In 1932 collective farmers were allowed to cultivate private plots once again, but that was the same year that the law of August 7 was passed. The Soviet press sounded the alarm: in the giant factories, the shops, the sovkhozes (state, as opposed to collective, farms), the lunchrooms, "the individual had been forgotten." Pravda was indignant: "It is time to put an end to the bureaucratic, manor lord disdain for questions of public catering and to understand finally that there is no task more noble for a Communist than improving the condition of the workers."123 Such an appeal in the fifteenth year of the proletarian revolution might seem strange had it not been launched at the very moment when conditions for the working class were worse than at any time since the civil war.

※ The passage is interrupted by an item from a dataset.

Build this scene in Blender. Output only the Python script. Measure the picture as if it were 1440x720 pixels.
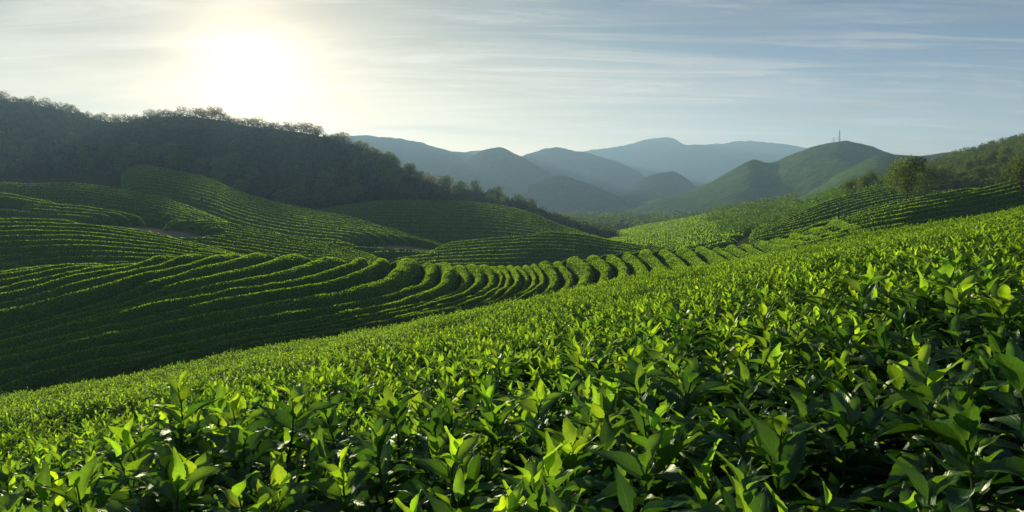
import bpy, math, random
import numpy as np
from mathutils import Vector, Matrix

# ------------------------------------------------------------------ camera, sky, sun, exposure
for o in list(bpy.data.objects):
    bpy.data.objects.remove(o, do_unlink=True)
scene = bpy.context.scene
C = scene.collection
F_PX, PITCH = 955.0, math.atan(98 / 955.0)          # focal length in photo pixels, camera pitch
cam_d = bpy.data.cameras.new('camera')
cam = bpy.data.objects.new('camera', cam_d)
C.objects.link(cam)
cam_d.sensor_width = 36.0
cam_d.lens = F_PX / 1440 * 36
cam_d.clip_start, cam_d.clip_end = 0.02, 20000
cam.location = (0, 0, 0)
cam.rotation_euler = (math.pi / 2 - PITCH, 0, 0)
scene.camera = cam

SUN_AZ, SUN_EL = math.radians(-20.75), math.radians(9.05)   # azimuth from +Y, clockwise positive
SUN_DIR = Vector((math.sin(SUN_AZ) * math.cos(SUN_EL), math.cos(SUN_AZ) * math.cos(SUN_EL), math.sin(SUN_EL)))
EXPOSURE = 1.15
SKY_STRENGTH = 0.05
SUN_STRENGTH = 5.0

sun_d = bpy.data.lights.new('sun', 'SUN')
sun_d.energy = SUN_STRENGTH
sun_d.angle = math.radians(0.5)
sun_d.color = (1.0, 0.82, 0.54)
sun = bpy.data.objects.new('sun', sun_d)
C.objects.link(sun)
sun.rotation_euler = (-SUN_DIR).to_track_quat('-Z', 'Y').to_euler()
sun.location = SUN_DIR * 50

world = bpy.data.worlds.new('World')
scene.world = world
world.use_nodes = True


def build_world():
    nt = world.node_tree
    nt.nodes.clear()
    N, L = nt.nodes.new, nt.links.new
    out = N('ShaderNodeOutputWorld'); bg = N('ShaderNodeBackground')
    bg.inputs['Strength'].default_value = SKY_STRENGTH
    L(bg.outputs[0], out.inputs[0])
    sky = N('ShaderNodeTexSky'); sky.sky_type = 'NISHITA'; sky.sun_disc = False
    sky.sun_elevation = SUN_EL; sky.sun_rotation = SUN_AZ
    sky.altitude = 400; sky.air_density = 0.9; sky.dust_density = 0.55; sky.ozone_density = 4.0
    def vm(op, a, b):
        n = N('ShaderNodeVectorMath'); n.operation = op
        for i, v in enumerate((a, b)):
            if isinstance(v, tuple): n.inputs[i].default_value = v
            else: L(v, n.inputs[i])
        return n.outputs[0]
    tc = N('ShaderNodeTexCoord')
    dot = N('ShaderNodeVectorMath'); dot.operation = 'DOT_PRODUCT'
    L(tc.outputs['Generated'], dot.inputs[0]); dot.inputs[1].default_value = SUN_DIR
    tw = N('ShaderNodeMapRange'); tw.inputs[1].default_value = 0.72; tw.inputs[2].default_value = 1.0
    tw.interpolation_type = 'SMOOTHSTEP'; L(dot.outputs['Value'], tw.inputs[0])
    tm = N('ShaderNodeMix'); tm.data_type = 'RGBA'; L(tw.outputs[0], tm.inputs[0])
    tm.inputs[6].default_value = (0.42, 0.68, 0.97, 1); tm.inputs[7].default_value = (1.0, 0.86, 0.60, 1)   # sky colour graded warmer towards the sun
    tinted = vm('MULTIPLY', sky.outputs[0], tm.outputs[2])
    # soft shoulder: compresses the brightest part of the sky
    soft = vm('DIVIDE', tinted, vm('ADD', vm('MULTIPLY', tinted, (0.065, 0.07, 0.085)), (1.0, 1.0, 1.0)))
    sep = N('ShaderNodeSeparateXYZ'); L(tc.outputs['Generated'], sep.inputs[0])

    def m(op, a, b=None, c=None, clamp=False):
        n = N('ShaderNodeMath'); n.operation = op; n.use_clamp = clamp
        for i, v in enumerate((a, b, c)):
            if v is None: continue
            if isinstance(v, (int, float)): n.inputs[i].default_value = v
            else: L(v, n.inputs[i])
        return n.outputs[0]
    # thin cirrus on a high plane
    zz = m('ADD', m('MAXIMUM', sep.outputs[2], 0.0), 0.10)
    cu, cv = m('DIVIDE', sep.outputs[0], zz), m('DIVIDE', sep.outputs[1], zz)
    comb = N('ShaderNodeCombineXYZ'); L(cu, comb.inputs[0]); L(cv, comb.inputs[1])

    def cloud(scale, rot, loc, detail, rough, lo, hi, dist):
        mp = N('ShaderNodeMapping'); L(comb.outputs[0], mp.inputs[0])
        mp.inputs['Scale'].default_value = scale
        mp.inputs['Rotation'].default_value = (0, 0, rot)
        mp.inputs['Location'].default_value = loc
        nz = N('ShaderNodeTexNoise'); L(mp.outputs[0], nz.inputs['Vector'])
        nz.inputs['Scale'].default_value = 1; nz.inputs['Detail'].default_value = detail
        nz.inputs['Roughness'].default_value = rough; nz.inputs['Distortion'].default_value = dist
        r = N('ShaderNodeMapRange'); r.interpolation_type = 'SMOOTHSTEP'
        r.inputs[1].default_value = lo; r.inputs[2].default_value = hi
        L(nz.outputs[0], r.inputs[0])
        return r.outputs[0]
    big = cloud((0.42, 1.0, 1), math.radians(18), (1.3, 4.2, 0), 7, 0.55, 0.47, 0.74, 0.6)
    fine = cloud((0.55, 3.2, 1), math.radians(24), (5.1, 0.7, 0), 8, 0.68, 0.45, 0.66, 1.6)
    dark = cloud((0.5, 1.1, 1), math.radians(10), (9.4, 2.2, 0), 5, 0.5, 0.50, 0.72, 0.4)
    mask = m('ADD', m('MULTIPLY', big, 0.55), m('MULTIPLY', fine, 0.58), clamp=True)
    d = m('MAXIMUM', dot.outputs['Value'], 0.0)
    g1 = m('MULTIPLY', m('POWER', d, 600.0), 5.0)
    g2 = m('MULTIPLY', m('POWER', d, 170.0), 4.0)
    g3 = m('MULTIPLY', m('POWER', d, 26.0), 1.6)
    glow = m('ADD', g1, m('ADD', g2, g3))
    band = m('MULTIPLY', m('POWER', m('SUBTRACT', 1.0, m('MAXIMUM', sep.outputs[2], 0.0), clamp=True), 11.0), m('ADD', 4.5, m('MULTIPLY', m('POWER', d, 3.0), 19.0)))
    glow = m('ADD', glow, band)
    gcol = N('ShaderNodeMix'); gcol.data_type = 'RGBA'; gcol.blend_type = 'MULTIPLY'
    gcol.inputs[0].default_value = 1
    gcol.inputs[6].default_value = (1.0, 0.76, 0.46, 1)
    L(glow, gcol.inputs[7])
    # cloud colour: sunlit veil, brighter towards the sun
    lum = m('ADD', 4.6, m('MULTIPLY', m('POWER', d, 8.0), 3.0))
    ccol = N('ShaderNodeMix'); ccol.data_type = 'RGBA'; ccol.blend_type = 'MULTIPLY'
    ccol.inputs[0].default_value = 1; ccol.inputs[6].default_value = (1.0, 0.98, 0.93, 1); L(lum, ccol.inputs[7])
    mix = N('ShaderNodeMix'); mix.data_type = 'RGBA'
    L(m('MULTIPLY', mask, 0.78), mix.inputs[0]); L(soft, mix.inputs[6]); L(ccol.outputs[2], mix.inputs[7])
    dk = N('ShaderNodeMix'); dk.data_type = 'RGBA'
    L(m('MULTIPLY', dark, 0.6), dk.inputs[0]); L(mix.outputs[2], dk.inputs[6]); dk.inputs[7].default_value = (1.1, 1.7, 2.5, 1)
    add = N('ShaderNodeMix'); add.data_type = 'RGBA'; add.blend_type = 'ADD'; add.inputs[0].default_value = 1
    L(dk.outputs[2], add.inputs[6]); L(gcol.outputs[2], add.inputs[7])
    L(add.outputs[2], bg.inputs['Color'])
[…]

In 1928 the Central Committee had passed a special resolution that branded the technical intelligentsia a class enemy. In 1931 a secret directive called for improving the attitude toward the technical intelligentsia as well as their material situation; but in 1933 a new resolution demanded a redoubled effort against "wreckers."

In the course of the First Five-Year Plan, an intricate hierarchical system of privileges took shape. During war communism, only a norrow segment of leaders enjoyed privileges; during the NEP, some privileges of a material kind slipped out of the party's control. Money opened the way to the good life, independent of the party and the state (if you did not, of course, take into account the permanent fear that nagged at the Nepmen). During the five-year plan, the stratum of leaders was broadened considerably, and the party, that is to say, Stalin, became the exclusive dispenser of all privileges. But he granted privileges not only to the leaders but to all the citizens. His article, "Dizzy with Success," was an authorization for peasants to leave the collective farms (if only for a few months). His declaration, "Life has become more joyous, comrades; life has become gayer" (at the most acute period of the famine) was a directive for everyone to "be merry." After receiving this directive, Komsomol leader Kosarev tried to persuade young people: "It is wrong to think that we are against personal well-being, against comfortably furnished rooms, tidiness, fashionable clothes and shoes, that we crush any aspiration for individual desires. ... We are not against music, we are not against love, we are not against flowers."124

Everyone who was forbidden to do anything was forbidden at the request of the workers; everyone who was authorized to do something was authorized to do so by the party, that is, Stalin. The struggle against asceticism, declared in 1932, became the next weapon for strengthening the state. Ascetics had nothing to lose but their ideas. If Stalin granted material benefits to those who appreciated them, he could also take them away. Those who lost favor with Stalin could lose their apartments, positions, and the "special rations" that went with a favored position. In 1932, Isaac Babel, who was in Paris, had a conversation with Boris Souvarine. The author oiRed Cavalry portrayed Stalin in colorful terms in the early 1930s, just the way his contemporaries, people close to the "court," saw him. Babel described how Stalin summoned an executive of the Commissariat of Nationalities whom the Politburo had decided to punish for some in­fraction. Stalin announced his punishment, seized his identification cards one by one for every establishment the man had worked for, confiscated his party card, and when the demoted man was about to leave called him back: "Hand over your pass to the Kremlin dining hall."125

During the First Five-Year Plan a state was built up on the basis of a very complicated system of privileges and fear of their loss. This system was sound, for famine and poverty reigned; therefore, everything became a privilege. Everyone depended on a higher benefactor, just as in the feudal system vassals depended on their suzerain. One need only give a nudge to one "benefactor" to nudge an endless series of favor seekers and favor granters.

The Stalinist state needed a Stalinist society. The revolution had de­stroyed the old order, and a kind of hybrid society, the not quite dead remnants of the old order and the beginnings of the new postrevolutionary society, had survived under the NEP; during the First Five-Year Plan the society of the NEP era was destroyed. Out of the debris of the prerevolu- tionary and NEP societies, a new society was formed according to the specifications of the Great Builder, as Radek called Stalin. This society had no need at all for ascetics or for the followers of any ideas, including Marxists: it needed doers.